(begin)

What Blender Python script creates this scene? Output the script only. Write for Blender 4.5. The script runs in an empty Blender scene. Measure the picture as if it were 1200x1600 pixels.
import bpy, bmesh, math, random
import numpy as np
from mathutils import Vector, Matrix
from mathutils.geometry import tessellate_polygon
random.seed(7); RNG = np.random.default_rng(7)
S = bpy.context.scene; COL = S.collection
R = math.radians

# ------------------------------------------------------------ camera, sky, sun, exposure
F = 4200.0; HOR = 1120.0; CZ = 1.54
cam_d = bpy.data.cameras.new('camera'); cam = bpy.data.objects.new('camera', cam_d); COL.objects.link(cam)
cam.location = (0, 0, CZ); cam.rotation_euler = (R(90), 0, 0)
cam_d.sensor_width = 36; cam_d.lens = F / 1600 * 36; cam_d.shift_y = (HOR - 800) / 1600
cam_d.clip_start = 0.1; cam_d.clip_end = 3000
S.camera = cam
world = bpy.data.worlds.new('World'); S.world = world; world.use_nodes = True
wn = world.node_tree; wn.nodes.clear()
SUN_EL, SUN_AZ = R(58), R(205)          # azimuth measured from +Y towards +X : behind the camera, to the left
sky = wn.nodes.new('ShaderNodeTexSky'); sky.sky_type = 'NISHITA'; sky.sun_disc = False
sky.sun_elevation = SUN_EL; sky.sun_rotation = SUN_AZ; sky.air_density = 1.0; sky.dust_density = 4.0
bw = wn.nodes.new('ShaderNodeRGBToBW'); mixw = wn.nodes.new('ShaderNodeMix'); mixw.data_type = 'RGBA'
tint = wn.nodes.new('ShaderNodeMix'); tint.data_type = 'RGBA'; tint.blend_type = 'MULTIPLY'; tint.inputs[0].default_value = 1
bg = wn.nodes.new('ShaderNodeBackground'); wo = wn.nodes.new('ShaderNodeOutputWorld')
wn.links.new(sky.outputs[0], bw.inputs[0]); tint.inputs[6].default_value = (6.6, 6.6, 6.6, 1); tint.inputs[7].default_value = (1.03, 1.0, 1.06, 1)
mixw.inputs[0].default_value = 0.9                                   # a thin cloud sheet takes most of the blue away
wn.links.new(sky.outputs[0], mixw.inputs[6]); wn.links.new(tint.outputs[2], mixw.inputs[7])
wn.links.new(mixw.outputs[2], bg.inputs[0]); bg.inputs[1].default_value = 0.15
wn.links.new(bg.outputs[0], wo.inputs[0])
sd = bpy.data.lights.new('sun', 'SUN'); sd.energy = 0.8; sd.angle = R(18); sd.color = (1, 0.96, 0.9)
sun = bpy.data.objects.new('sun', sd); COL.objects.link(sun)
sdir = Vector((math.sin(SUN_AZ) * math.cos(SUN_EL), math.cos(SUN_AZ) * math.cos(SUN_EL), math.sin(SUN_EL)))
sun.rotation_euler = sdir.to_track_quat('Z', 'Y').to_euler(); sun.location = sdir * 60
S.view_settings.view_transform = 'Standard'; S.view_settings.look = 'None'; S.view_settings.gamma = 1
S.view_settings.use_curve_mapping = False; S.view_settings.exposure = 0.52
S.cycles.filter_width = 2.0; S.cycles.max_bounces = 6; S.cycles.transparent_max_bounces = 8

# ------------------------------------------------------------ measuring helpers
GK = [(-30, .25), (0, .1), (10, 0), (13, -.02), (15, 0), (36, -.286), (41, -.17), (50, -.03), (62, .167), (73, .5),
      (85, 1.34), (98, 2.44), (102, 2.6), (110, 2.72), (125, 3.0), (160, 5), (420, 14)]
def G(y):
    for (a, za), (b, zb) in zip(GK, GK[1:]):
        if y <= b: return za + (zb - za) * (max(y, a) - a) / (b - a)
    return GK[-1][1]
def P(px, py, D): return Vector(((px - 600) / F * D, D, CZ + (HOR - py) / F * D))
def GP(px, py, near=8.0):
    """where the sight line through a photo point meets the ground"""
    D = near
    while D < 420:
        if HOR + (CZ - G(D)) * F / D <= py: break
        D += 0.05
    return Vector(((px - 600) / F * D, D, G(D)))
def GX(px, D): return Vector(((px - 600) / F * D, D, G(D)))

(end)

- PROBLEM
Scan the material above. Copy each line that holds the word "scene".

- EXERCISE OUTPUT
What Blender Python script creates this scene? Output the script only. Write for Blender 4.5. The script runs in an empty Blender scene. Measure the picture as if it were 1200x1600 pixels.
S = bpy.context.scene; COL = S.collection